After 10 years as superintendent of the small, urban district, Michael Clough will retire in June.

Looking back over his tenure at the head of the Sheridan School District, Clough said in a phone interview that he is most proud of having increased the state quality ratings for the district after five years of low performance.

“The number of sanctions are very taxing,” Clough said. “It’s a true weight that has been lifted off this district.”

The Sheridan district improved just enough in 2016 to earn a higher state quality rating that pushed it off the state’s watchlist just before it was about to hit the state’s limit for consecutive years of low performance. During their years under state scrutiny, Clough and the district challenged the Colorado Department of Education over their low ratings and the state’s method for calculating graduation rates.

Clough said the next superintendent will face more daunting challenges if state officials don’t change the way it funds Colorado’s schools. Clough has been an advocate for increased school funding, using the challenges faced by his district to drive home his message that the state needs to do more to support K-12 education.

The funding crisis, Clough said, “is beginning to hit, in my estimation, real serious proportions.”

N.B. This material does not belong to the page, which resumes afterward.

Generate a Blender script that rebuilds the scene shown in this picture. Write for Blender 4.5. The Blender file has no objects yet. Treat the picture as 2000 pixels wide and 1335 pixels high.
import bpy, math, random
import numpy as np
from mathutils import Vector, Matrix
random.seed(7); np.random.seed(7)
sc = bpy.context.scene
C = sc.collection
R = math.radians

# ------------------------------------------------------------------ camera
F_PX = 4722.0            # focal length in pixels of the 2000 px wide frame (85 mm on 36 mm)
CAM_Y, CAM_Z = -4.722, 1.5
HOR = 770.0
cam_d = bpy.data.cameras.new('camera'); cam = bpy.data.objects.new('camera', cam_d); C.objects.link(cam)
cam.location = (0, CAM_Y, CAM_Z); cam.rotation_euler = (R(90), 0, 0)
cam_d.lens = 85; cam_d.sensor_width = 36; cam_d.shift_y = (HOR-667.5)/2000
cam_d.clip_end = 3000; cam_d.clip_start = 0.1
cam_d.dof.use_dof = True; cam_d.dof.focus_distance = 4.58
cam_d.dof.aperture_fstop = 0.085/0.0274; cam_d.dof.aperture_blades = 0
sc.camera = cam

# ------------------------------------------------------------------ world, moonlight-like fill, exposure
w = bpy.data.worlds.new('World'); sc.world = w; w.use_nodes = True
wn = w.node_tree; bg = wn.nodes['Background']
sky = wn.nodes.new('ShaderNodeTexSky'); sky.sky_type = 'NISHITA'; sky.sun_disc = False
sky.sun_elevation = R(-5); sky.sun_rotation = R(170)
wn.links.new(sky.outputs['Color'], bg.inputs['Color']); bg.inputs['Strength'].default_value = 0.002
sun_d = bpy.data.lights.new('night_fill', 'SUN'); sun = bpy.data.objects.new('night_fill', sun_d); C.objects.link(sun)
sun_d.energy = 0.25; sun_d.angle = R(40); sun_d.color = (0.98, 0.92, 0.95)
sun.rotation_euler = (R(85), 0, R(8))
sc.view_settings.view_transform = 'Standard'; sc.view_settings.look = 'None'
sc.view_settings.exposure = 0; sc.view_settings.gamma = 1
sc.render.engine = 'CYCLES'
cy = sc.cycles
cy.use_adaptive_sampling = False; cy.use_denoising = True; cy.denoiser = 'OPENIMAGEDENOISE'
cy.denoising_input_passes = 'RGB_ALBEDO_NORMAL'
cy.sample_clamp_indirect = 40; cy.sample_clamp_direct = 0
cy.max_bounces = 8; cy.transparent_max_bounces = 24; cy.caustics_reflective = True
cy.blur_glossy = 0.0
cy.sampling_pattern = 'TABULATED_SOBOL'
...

The school board hired the firm Ray and Associates to help search for the district’s next leader.

The consultants have been hosting forums and launched a survey asking staff, parents, and community members what they would like to see in a new superintendent. Next week, board members will meet to analyze the results of the feedback and to finalize the job posting, including deciding on a salary range.

Clough had already retired in 2014. At the time, school board members created a new deal with him to keep him as district leader while allowing him to work fewer hours so he could start retirement benefits.

“I think we’ve accomplished quite a bit,” said Bernadette Saleh, current board president. “I think we have made great strides. I have only good things to say about Mr. Clough.”